Monday 11 June 2012

I read it in May

Here are my May reading highlights, in order of excellence:

1. Londoners: The Days and Nights of London Now -- As Told by Those Who Love It, Hate It, Live It, Left It, and Long for It by Craig Taylor
This is a very good book indeed, a series of interviews about London. It's a good concept, but the thing that really makes the book great is the quality of the interviews and the diversity of the people he found to talk to.

2. Anthony Powell's A Dance to the Music of Time.
Although it's made of 12 books they are actually all quite short -- about 200 pages. Not much really happens in the first and second books, and limited amounts in the books after that, but I did find it very enjoyable once I'd stopped worrying about this. It's a bit like a cross between Proust and Nancy Mitford -- it's not quite as funny as Mitford but then again, it's nowhere near as French as Proust. I would recommend it not as something one ought to read but as something that you might well enjoy reading. There's always an anxiety about starting a long set of books, because if they're hard work you either have to decide to give up or try to power on through. But when you start a long set of books and realise that you enjoy them then that's a very pleasant feeling, you can abandon any pressure to finish and just read them at your own pace, and you know you've got good reading material lined up for some time to come. And there's something very comfortable about novels which take you into a different but entirely sustained world, and because one of the themes of the series is how fate throws people together in a complicated pattern there are many recurring characters. In fact if I were to summarise it in seven words they would be these:
The man turned round. It was Widmerpool.

3. Mrs Robinson's Disgrace: The Private Diary of a Victorian Lady by Kate Summerscale
This story isn't quite as engrossing as The Suspicions of Mr Whicher, but then that was a truly phenomenal book, one you could enjoy yourself while also being sure that your Grandma and all your other relatives would love it too. This is about one of the earliest divorce cases brought in England when the switch was made from divorce being something only achievable by Act of Parliament, e.g. for the very very rich and influential only, to being handled by the courts. Isabella Robinson kept an ill-advised diary, and she had ill-advised crushes on handsome men. When it gets really interesting (after a rather slow beginning) is when those diaries are advanced by her husband as evidence of her adultery, and are considered in the courts and the newspapers as possible evidence of her mental derangement. It was one of those issues around which the mores and assumptions of the day crystallised and Kate Summerscale does a great job of putting it all in its context. I was amazed by the young man from a genteel Edinburgh family who faked his own death in order to spend a few years undergoing painful penis-cauterising operations in the hope of curing his tendency to masturbation. He finally found peace when someone suggested to him that he try having sex with women -- he turned to prostitutes and found the urge to masturbate became less. Now I'm not a fan of prostitution, but however much one disapproves of it you'd think someone might try that before convincing their large loving family that they're dead and then repeatedly attacking their private parts with hot wires. Wierd.

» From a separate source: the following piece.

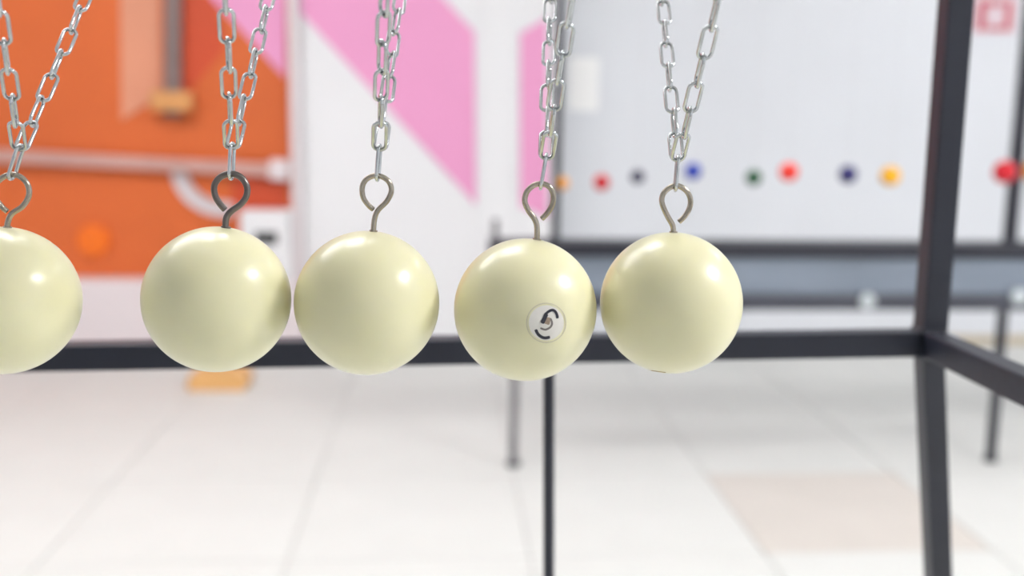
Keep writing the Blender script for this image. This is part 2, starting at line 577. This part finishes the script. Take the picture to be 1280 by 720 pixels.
HOOKS = {
    1: ([(9, 300), (9, 288), (10, 277), (15, 267), (28, 258), (36, 245), (35, 232), (27, 222), (15, 218), (3, 222), (-6, 232), (-7, 246), (0, 258), (7, 265)], M_brass, .00128),
    2: ([(281, 300), (281.8, 287.6), (282.7, 273), (289, 264), (301, 255), (308, 245), (308.5, 233), (301.5, 222), (289, 217), (276, 221), (268, 231.6), (268.5, 244.5), (274, 255), (280, 262.5)], M_steel, .00150),
    3: ([(466, 300), (466.7, 289.6), (468.3, 273), (473.3, 262), (484, 251), (489.4, 237.5), (484.6, 225.5), (472, 219.5), (459.6, 223), (453, 233), (454, 247), (460.5, 257), (466, 262)], M_brass, .00125),
    4: ([(671, 306), (671.2, 298), (671.3, 284), (668.3, 274), (660.5, 263), (656, 251.7), (658.5, 240), (666.7, 232), (676.7, 229.8), (686, 233), (691.5, 242.5), (691, 255), (685, 266), (677.8, 274)], M_brass, .00135),
    5: ([(842, 298), (841.7, 288), (840.5, 281), (833, 267.5), (827.3, 252), (831, 239.5), (844.6, 232), (858, 238.5), (863.5, 252), (860, 266), (850, 278)], M_brass, .00132),
}
BALL_PX = {1: (4, 375.5), 2: (271.5, 374), 3: (459, 378.5), 4: (656.5, 387), 5: (838.5, 378.5)}
# where the lowest link ends, and where the front and the rear chain leave the frame
CHAIN = {1: ((25, 186), -3, 105, .25), 2: ((290, 193), 282, 335, .0), 3: ((474, 190), 480, 499, .55), 4: ((683, 194), 714, 688, -.3), 5: ((847.5, 197), 897, 828, .0)}
LABEL = {1: 'cream ball at the left edge, cut by the frame, swung away from the others',
         2: 'cream ball under a dark steel eye hook, second from the left',
         3: 'plain cream ball in the middle of the row of five',
         4: 'cream ball with a worn black number in a white circle',
         5: 'rightmost cream ball on its V of zinc chains'}
for n in (1, 2, 3, 4, 5):
    c = at(*BALL_PX[n], YBALL)
    t = empty('pendulum_ball', LABEL[n], 'ball', c, 'cream balls of the cradle')
    s = bpy.data.objects.new('sphere', BALL_ME); COL.objects.link(s); s.parent = t
    s.rotation_euler = (random.random() * 3, random.random() * 3, 0)
    # eye hook
    pts, hm, hr = HOOKS[n]
    P = catmull([at(a, b, YBALL) for a, b in pts], 5)
    for i, p in enumerate(P):           # the free end passes the shank with a small offset
        p.y += .0022 * max(0, i / len(P) - .75) * 4
    bm = bmesh.new(); tube(bm, P, hr, 12)
    part('eye_hook', bm, hm, t, True)
    if True:
        q = P[4]
        ctop = c + (q - c).normalized() * (RB - .0003)
        bm = bmesh.new()
        nrm = (q - c).normalized()
        tube(bm, [ctop - nrm * .001, ctop + nrm * .0009], hr * 1.5, 14)
        part('hook_collar', bm, M_brass if n != 2 else M_steel, t)
    # lowest link, edge-on, from the eye up to the fork
    ring_top = max(P, key=lambda v: v.z)
    fx, fy = CHAIN[n][0]
    apex = at(fx, fy, YBALL)
    ax = (apex - ring_top).normalized()
    lo_end = ring_top - ax * (hr + WIRE * .95)
    cen = lo_end + ax * (LINK_L / 2 - WIRE * .1)
    put_link(t, cen, ax, Vector((.12, 1, 0)))
    fork = cen + ax * (PITCH_L / 2)             # wire line of the fork
    for which, yb in (('front', YF), ('rear', YR)):
        xt = CHAIN[n][1] if which == 'front' else CHAIN[n][2]
        sgn = -1 if which == 'front' else 1
        start = fork + Vector((0, sgn * .0012, .0))
        zb_ = ZT - .012
        a_, b_ = -1.5, 1.5
        for _ in range(50):                     # find the point of the rail the chain hangs from
            mid = (a_ + b_) / 2
            e = Vector((mid, yb, zb_))
            lo_, hi_ = 0.0, 0.6
            for __ in range(40):
                tt = (lo_ + hi_) / 2
                y_ = proj(start.lerp(e, tt))[1]
                if y_ > 0: lo_ = tt
                else: hi_ = tt
            if proj(start.lerp(e, lo_))[0] > xt: b_ = mid
            else: a_ = mid
        e = Vector(((a_ + b_) / 2, yb, zb_))
        d = (e - start)
        L = d.length
        d.normalize()
        tw0 = CHAIN[n][3]
        side1 = Vector((1, 0, 0))
        side1 = (side1 - d * side1.dot(d)).normalized()
        side2 = d.cross(side1)
        nl = int((L - .004) // PITCH_L)
        first = start - d * (WIRE * .5)
        for i in range(nl):
            cc = first + d * (PITCH_L * (i + .5))
            tw = tw0 * min(1, i / 3) + random.uniform(-.05, .05) + (.3 if n == 2 and which == 'front' else 0)
            if i % 2:
                tw += math.pi / 2
            put_link(t, cc + side1 * random.uniform(-.0003, .0003), d, side1 * math.cos(tw) + side2 * math.sin(tw))
        end = first + d * (PITCH_L * nl)
        # eyelet of the stand that carries the chain
        bm = bmesh.new()
        tube(bm, [Vector((end.x, end.y, end.z - WIRE)), Vector((end.x, end.y, end.z + .002)), Vector((e.x, yb, ZT - .002)), Vector((e.x, yb, ZT + .001))], .0014, 8)
        part('chain_hanger', bm, M_zinc, stand, True)
    if n == 4:
        def sph(px, py, lift=1.004):
            d_ = ray(px, py).normalized()
            oc = CAM - c
            R_ = RB * lift
            bq = d_.dot(oc)
            disc = bq * bq - (oc.dot(oc) - R_ * R_)
            return CAM + d_ * (-bq - math.sqrt(max(disc, 0)))

        def sphere_poly(rad, cx, cy, lift, rin=0.0, rings=5, seg=36):
            bm = bmesh.new()
            grid = []
            for r_ in range(rings + 1):
                q = rin + (rad - rin) * r_ / rings
                if q == 0:
                    v = bm.verts.new(sph(cx, cy, lift)); grid.append([v] * seg)
                else:
                    grid.append([bm.verts.new(sph(cx + q * math.cos(2 * math.pi * k / seg), cy + q * math.sin(2 * math.pi * k / seg), lift)) for k in range(seg)])
            for r_ in range(rings):
                for k in range(seg):
                    q = []
                    for v in (grid[r_][k], grid[r_][(k + 1) % seg], grid[r_ + 1][(k + 1) % seg], grid[r_ + 1][k]):
                        if v not in q: q.append(v)
                    bm.faces.new(q)
            return bm

        def ribbon(bm, pts, wd, lift):
            q = catmull([Vector((640 + a / 9, 360 + b / 9, 0)) for a, b in pts], 5)
            L_, R_ = [], []
            for i, p in enumerate(q):
                t_ = (q[min(i + 1, len(q) - 1)] - q[max(i - 1, 0)]).normalized()
                nn = Vector((-t_.y, t_.x, 0)) * wd / 2 * (0.6 if i in (0, len(q) - 1) else 1)
                L_.append(bm.verts.new(sph(p.x + nn.x, p.y + nn.y, lift))); R_.append(bm.verts.new(sph(p.x - nn.x, p.y - nn.y, lift)))
            for i in range(len(q) - 1):
                bm.faces.new((L_[i], L_[i + 1], R_[i + 1], R_[i]))

        bx_ = 640 + 385 / 9, 360 + 392 / 9
        dsk = part('number_disc', sphere_poly(22.0, *bx_, 1.002), M_badge, t, True)
        part('disc_rim', sphere_poly(25.2, *bx_, 1.002, rin=24.0, rings=1), M_ring, t, True)
        bm = bmesh.new()
        ribbon(bm, [(365, 312), (388, 284), (420, 260), (455, 248), (485, 264), (505, 300), (512, 342)], 3.4, 1.006)
        ribbon(bm, [(388, 288), (366, 340), (338, 398)], 5.2, 1.0062)
        ribbon(bm, [(266, 466), (290, 515), (330, 550), (375, 562), (428, 552)], 3.8, 1.006)
        num = part('number', bm, M_ink, t, True)
        bm = bmesh.new(); ribbon(bm, [(432, 340), (450, 390), (440, 430), (410, 455), (370, 468), (318, 450)], 2.5, 1.0055)
        part('worn_stroke', bm, M_inkgrey, t, True)
        bm = bmesh.new(); ribbon(bm, [(405, 330), (400, 370), (388, 408)], 7, 1.005)
        part('worn_patch', bm, M_rust, t, True)
    if n == 5:
        bm = bmesh.new()

        def sph5(px, py, lift=1.003):
            d_ = ray(px, py).normalized(); oc = CAM - c; R_ = RB * lift
            bq = d_.dot(oc); disc = bq * bq - (oc.dot(oc) - R_ * R_)
            return CAM + d_ * (-bq - math.sqrt(max(disc, 0)))
        q = [sph5(814 + i * 2.6, 463.2 + i * .35) for i in range(8)]
        tube(bm, q, .00018, 5)
        part('scuff_mark', bm, mat('scuff_brown', (150, 120, 60), .6), t)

4. The Mongoliad: Book One of the Foreworld Saga by Greg Bear, Neal Stephenson, etc etc etc.
This isn't a brilliant book but it's enjoyable, and it sneaks onto this list because it was better than I had feared. It's a jointly written book which arose from some fantasy-writers' sword-fighting classes. It's set in the (more-or-less) past, at the time that the Mongolian hoards were starting to threaten Europe. This book is part of a wider project that's experimenting with what a book is, something which I approve of people doing but in which I don't really feel that interested in taking part. I posted about it before.